Required work - What lies from the line containing "Generate a Blender" through the line containing "from mathutils.geometry import"? Print exactly those lines, with both ends, and no others.

Records -

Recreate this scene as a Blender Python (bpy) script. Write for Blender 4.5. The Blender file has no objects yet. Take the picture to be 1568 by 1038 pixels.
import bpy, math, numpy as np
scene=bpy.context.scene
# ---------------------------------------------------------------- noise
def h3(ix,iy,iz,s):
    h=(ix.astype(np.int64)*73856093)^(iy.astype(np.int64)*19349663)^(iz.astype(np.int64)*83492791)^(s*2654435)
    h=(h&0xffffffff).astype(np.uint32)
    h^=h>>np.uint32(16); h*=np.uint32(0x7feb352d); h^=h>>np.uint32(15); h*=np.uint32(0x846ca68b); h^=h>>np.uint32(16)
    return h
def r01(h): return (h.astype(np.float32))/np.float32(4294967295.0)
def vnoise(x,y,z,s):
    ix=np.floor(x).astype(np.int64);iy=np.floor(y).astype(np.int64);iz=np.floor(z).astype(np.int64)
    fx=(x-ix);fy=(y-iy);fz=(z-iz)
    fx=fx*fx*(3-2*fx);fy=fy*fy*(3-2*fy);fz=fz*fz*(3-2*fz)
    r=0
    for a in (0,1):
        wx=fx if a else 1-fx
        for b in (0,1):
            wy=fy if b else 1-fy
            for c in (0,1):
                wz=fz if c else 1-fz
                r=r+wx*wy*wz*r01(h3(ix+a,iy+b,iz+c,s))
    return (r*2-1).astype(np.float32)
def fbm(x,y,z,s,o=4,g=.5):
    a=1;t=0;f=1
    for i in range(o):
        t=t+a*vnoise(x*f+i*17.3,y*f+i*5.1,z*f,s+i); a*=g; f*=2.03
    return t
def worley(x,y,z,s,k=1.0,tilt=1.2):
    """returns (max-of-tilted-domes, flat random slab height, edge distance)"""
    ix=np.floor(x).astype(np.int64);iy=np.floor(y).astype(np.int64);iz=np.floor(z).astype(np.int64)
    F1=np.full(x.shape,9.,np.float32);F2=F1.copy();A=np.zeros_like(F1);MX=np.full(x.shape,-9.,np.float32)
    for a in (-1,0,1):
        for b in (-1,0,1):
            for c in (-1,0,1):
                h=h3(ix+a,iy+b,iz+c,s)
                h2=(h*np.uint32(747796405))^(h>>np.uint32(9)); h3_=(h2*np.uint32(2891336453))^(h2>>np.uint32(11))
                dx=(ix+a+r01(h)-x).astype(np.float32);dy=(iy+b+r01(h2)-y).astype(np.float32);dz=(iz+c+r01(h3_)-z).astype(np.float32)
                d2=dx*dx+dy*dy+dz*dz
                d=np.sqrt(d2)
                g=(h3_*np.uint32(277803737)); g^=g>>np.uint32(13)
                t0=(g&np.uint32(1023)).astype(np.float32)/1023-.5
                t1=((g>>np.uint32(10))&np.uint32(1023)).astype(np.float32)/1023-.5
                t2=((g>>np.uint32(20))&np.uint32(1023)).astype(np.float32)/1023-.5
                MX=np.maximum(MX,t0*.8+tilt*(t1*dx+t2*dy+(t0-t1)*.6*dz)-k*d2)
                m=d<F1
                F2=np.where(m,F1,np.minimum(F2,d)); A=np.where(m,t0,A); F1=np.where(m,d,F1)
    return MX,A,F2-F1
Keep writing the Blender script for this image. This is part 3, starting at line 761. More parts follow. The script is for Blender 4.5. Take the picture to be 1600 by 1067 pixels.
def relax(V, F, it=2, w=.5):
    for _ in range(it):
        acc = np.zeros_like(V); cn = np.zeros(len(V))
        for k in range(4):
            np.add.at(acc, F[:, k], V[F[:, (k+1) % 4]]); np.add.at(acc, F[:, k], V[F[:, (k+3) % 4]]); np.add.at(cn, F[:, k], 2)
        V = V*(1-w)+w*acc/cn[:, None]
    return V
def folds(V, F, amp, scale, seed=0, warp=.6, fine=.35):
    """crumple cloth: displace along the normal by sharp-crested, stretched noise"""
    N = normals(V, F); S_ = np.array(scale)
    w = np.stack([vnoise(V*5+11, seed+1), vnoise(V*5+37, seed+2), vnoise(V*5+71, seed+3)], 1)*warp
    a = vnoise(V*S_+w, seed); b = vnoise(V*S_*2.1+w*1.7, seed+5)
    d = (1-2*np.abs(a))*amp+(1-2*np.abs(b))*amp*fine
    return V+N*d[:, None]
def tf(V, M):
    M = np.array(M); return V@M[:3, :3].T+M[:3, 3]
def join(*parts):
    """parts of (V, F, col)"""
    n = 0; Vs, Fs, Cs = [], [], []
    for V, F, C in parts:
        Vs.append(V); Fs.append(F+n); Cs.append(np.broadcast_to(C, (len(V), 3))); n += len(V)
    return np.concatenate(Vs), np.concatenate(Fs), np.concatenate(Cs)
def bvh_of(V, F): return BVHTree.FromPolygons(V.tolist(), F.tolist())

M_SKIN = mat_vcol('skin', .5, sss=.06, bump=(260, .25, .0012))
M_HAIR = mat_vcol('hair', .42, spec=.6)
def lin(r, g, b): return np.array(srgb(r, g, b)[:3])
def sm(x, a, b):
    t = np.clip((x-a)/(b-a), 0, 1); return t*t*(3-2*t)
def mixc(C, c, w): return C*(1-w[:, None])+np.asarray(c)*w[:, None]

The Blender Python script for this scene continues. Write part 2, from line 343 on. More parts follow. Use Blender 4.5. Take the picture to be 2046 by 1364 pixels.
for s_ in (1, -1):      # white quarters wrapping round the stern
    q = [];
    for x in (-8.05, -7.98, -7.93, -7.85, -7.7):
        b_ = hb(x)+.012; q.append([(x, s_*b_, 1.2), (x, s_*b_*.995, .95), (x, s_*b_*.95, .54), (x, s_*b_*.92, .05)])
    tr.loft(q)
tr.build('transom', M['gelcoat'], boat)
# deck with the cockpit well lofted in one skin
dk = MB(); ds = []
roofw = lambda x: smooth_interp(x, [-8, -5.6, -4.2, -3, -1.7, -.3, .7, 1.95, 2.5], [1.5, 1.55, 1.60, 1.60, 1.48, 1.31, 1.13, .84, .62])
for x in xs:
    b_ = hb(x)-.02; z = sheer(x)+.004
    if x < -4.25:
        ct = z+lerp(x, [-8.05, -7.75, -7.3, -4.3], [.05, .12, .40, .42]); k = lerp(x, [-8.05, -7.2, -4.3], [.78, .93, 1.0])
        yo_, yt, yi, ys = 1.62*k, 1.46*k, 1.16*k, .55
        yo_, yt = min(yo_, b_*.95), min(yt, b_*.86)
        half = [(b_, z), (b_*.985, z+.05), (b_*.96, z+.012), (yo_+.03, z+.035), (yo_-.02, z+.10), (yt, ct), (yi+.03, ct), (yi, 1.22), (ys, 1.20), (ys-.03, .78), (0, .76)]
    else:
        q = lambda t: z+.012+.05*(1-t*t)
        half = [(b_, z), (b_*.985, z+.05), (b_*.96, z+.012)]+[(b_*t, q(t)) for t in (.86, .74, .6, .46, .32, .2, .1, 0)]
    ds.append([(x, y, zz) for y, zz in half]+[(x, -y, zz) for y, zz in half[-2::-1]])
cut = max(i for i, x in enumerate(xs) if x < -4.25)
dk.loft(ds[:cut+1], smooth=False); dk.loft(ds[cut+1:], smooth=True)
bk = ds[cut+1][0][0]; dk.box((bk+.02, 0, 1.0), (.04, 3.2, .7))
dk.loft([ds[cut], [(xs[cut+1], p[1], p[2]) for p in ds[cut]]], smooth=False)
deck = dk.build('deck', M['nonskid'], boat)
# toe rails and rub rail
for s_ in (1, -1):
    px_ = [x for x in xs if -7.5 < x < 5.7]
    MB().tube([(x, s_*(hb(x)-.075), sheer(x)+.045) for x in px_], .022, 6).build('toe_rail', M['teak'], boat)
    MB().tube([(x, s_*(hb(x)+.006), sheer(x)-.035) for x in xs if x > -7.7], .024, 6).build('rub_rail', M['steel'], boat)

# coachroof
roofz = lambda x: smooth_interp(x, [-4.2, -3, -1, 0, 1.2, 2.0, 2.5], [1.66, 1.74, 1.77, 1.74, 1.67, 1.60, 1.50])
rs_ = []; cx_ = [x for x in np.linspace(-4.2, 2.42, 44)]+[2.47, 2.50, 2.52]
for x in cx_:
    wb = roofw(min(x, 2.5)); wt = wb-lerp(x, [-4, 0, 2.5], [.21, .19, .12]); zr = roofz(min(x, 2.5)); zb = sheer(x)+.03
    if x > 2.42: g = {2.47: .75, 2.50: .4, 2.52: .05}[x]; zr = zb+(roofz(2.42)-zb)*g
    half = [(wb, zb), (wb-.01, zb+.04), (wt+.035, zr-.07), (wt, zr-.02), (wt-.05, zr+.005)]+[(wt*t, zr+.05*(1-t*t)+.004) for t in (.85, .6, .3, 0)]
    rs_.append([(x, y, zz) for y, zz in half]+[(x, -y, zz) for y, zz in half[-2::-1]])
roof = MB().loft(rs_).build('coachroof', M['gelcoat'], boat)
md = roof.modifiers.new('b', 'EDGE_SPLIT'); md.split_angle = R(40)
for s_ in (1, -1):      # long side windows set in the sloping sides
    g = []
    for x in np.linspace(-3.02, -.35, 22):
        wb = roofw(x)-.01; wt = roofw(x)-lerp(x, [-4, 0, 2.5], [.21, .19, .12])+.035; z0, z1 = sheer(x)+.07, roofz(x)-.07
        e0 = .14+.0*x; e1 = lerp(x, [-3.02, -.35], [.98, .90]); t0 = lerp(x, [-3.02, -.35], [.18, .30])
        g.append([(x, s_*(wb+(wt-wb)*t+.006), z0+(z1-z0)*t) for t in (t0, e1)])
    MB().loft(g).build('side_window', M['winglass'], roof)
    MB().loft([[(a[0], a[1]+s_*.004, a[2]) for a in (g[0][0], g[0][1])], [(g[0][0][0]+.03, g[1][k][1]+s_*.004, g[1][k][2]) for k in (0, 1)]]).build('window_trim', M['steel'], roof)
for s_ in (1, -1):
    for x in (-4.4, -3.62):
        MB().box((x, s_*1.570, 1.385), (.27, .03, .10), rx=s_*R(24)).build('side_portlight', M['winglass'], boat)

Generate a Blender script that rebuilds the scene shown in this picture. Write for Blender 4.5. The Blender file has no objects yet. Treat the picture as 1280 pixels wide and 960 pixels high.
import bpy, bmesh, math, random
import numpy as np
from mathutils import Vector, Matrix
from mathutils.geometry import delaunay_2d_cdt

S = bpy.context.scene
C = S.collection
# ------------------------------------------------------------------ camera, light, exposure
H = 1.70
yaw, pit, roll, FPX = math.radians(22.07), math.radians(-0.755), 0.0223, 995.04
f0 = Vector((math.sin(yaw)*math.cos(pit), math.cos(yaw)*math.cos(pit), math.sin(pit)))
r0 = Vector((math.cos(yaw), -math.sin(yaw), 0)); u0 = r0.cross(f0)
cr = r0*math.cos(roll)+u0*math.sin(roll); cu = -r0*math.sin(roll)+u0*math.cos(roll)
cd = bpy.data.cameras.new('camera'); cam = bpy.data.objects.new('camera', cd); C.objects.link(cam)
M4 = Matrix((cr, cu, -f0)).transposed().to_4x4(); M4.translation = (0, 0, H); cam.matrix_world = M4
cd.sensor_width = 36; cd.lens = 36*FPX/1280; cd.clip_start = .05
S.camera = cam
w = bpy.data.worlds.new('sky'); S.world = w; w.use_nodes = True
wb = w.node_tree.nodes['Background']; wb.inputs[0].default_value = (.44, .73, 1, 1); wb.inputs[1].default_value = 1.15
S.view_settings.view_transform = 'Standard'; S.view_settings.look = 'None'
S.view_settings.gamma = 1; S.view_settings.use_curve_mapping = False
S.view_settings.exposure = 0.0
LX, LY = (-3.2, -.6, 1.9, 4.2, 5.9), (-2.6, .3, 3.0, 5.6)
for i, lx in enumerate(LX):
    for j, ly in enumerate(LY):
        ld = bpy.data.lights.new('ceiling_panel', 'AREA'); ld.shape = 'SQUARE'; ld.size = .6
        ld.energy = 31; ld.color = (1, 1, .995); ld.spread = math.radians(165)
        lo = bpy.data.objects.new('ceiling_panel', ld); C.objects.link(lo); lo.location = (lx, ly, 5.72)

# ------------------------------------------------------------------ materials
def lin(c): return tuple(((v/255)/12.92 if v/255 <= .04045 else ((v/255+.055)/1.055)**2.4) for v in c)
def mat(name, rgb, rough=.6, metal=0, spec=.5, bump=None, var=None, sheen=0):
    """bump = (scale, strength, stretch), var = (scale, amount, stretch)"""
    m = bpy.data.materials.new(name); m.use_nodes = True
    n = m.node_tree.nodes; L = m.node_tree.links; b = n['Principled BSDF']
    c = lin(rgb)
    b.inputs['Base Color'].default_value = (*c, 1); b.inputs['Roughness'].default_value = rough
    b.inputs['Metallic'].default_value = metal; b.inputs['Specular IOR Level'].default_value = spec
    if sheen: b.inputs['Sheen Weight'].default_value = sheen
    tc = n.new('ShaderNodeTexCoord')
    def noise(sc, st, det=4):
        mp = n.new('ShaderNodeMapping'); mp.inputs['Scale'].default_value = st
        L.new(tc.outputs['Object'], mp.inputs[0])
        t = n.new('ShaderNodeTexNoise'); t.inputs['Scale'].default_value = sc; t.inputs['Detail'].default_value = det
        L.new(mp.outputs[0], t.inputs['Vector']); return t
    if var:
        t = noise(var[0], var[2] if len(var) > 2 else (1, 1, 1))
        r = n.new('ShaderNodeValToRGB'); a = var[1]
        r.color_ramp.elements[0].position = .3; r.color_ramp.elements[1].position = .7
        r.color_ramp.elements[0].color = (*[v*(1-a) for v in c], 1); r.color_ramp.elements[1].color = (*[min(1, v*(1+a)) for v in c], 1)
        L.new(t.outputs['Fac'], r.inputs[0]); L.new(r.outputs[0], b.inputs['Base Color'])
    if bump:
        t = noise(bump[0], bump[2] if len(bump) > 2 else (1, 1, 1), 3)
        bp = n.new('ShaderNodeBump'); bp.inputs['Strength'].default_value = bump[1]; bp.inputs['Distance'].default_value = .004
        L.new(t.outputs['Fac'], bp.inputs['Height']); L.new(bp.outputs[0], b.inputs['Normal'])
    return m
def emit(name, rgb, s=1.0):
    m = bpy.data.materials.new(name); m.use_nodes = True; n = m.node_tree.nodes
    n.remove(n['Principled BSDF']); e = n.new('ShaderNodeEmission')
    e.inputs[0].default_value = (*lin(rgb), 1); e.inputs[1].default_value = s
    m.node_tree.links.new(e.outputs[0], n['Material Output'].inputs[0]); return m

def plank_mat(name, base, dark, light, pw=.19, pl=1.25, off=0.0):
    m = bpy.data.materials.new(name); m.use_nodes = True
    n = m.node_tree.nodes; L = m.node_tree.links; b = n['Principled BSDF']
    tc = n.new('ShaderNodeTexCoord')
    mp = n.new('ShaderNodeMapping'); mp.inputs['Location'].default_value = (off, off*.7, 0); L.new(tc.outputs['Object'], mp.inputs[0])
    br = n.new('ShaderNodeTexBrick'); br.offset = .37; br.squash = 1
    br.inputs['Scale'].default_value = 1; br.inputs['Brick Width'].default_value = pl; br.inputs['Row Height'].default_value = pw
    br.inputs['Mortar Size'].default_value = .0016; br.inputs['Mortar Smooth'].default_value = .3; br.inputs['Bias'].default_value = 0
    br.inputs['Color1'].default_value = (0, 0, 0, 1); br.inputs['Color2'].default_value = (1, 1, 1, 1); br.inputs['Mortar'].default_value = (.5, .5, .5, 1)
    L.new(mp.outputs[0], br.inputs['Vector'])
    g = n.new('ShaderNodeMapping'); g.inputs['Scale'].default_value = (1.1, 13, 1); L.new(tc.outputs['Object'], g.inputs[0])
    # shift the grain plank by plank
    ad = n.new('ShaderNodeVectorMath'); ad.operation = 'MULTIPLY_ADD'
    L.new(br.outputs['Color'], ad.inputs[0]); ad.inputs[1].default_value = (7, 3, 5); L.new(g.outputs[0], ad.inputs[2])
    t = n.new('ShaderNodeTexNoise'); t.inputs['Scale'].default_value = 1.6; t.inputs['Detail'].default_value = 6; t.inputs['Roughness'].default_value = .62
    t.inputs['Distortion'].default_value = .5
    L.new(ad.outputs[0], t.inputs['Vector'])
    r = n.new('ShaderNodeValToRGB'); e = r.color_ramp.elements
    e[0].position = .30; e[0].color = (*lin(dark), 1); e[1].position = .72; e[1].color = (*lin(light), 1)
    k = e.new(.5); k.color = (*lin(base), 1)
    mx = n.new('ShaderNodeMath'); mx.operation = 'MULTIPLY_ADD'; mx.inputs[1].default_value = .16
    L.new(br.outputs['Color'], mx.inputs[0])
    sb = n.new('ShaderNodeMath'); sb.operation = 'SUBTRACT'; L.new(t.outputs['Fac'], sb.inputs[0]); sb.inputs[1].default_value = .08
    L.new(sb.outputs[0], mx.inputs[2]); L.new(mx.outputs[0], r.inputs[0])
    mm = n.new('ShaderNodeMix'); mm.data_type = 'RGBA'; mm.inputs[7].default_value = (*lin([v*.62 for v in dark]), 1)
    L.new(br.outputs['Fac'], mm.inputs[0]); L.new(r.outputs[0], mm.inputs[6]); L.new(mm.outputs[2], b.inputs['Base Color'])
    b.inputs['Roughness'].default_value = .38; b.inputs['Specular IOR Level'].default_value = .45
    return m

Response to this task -
Generate a Blender script that rebuilds the scene shown in this picture. Write for Blender 4.5. The Blender file has no objects yet. Treat the picture as 1280 pixels wide and 960 pixels high.
import bpy, bmesh, math, random
import numpy as np
from mathutils import Vector, Matrix
from mathutils.geometry import delaunay_2d_cdt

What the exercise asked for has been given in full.